Bitter and out of sorts, Peck is magnetically unsympathetic in Only the Valiant, distressingly passive in the face of slander and death threats, and seems to have vengeance on his mind in his selection of the Fort Invincible detail. There is a powerfully disconcerting scene where Peck’s Captain walks down the line of his rag tag crew and tells them why he chose them. It’s a scene of chilling vindictiveness, and not unlike an impromptu HUAC hearing. Gordon Douglas was a staunch anti-communist, having already directed the nuclear commie spy film Walk a Crooked Mile in 1948, and would line up I Was Married to a Communist in the FBI later in 1951.

All of the characters’ fears coalesce in the mountain pass near Fort Invincible. Shot in sequences of lantern-lit flickering darkness, this gaping maw brings out the worst in the men.

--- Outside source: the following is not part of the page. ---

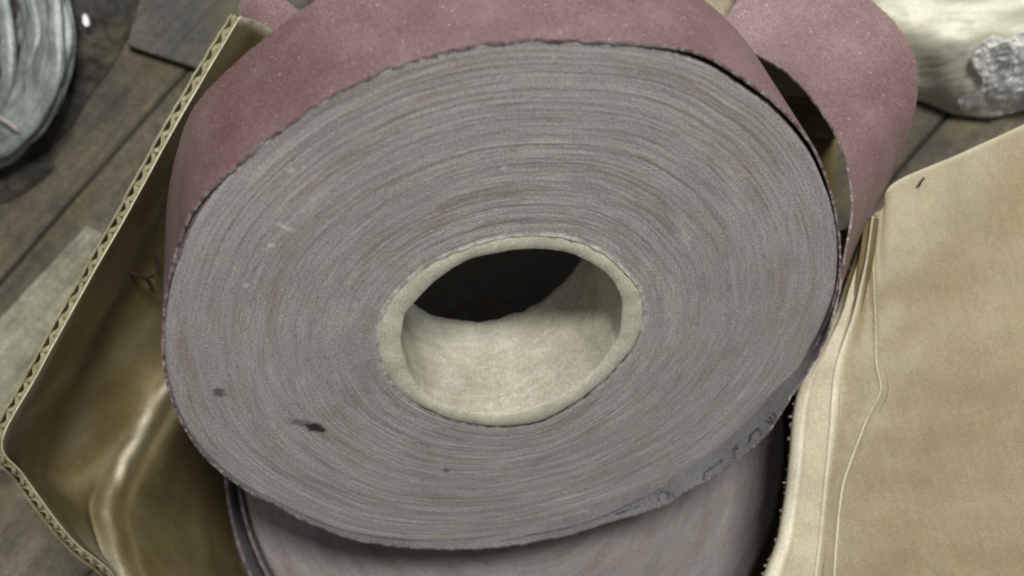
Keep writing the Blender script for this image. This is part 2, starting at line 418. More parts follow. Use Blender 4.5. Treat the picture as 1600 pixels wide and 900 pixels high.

They splinter and attack each other, warring within and without. The further they descend into primal violence the more it feels like a gothic horror film or monster movie. One of the young recruits,  a cowardly bugler, creeps through the pass on a pitch black night, and in the bottommost portion of the frame a bloody hand jumps out to a jolt of strings on Franz Waxman’s score. One expects a Mummy or Wolfman to reveal its wretched face, but no, it’s just another dead man.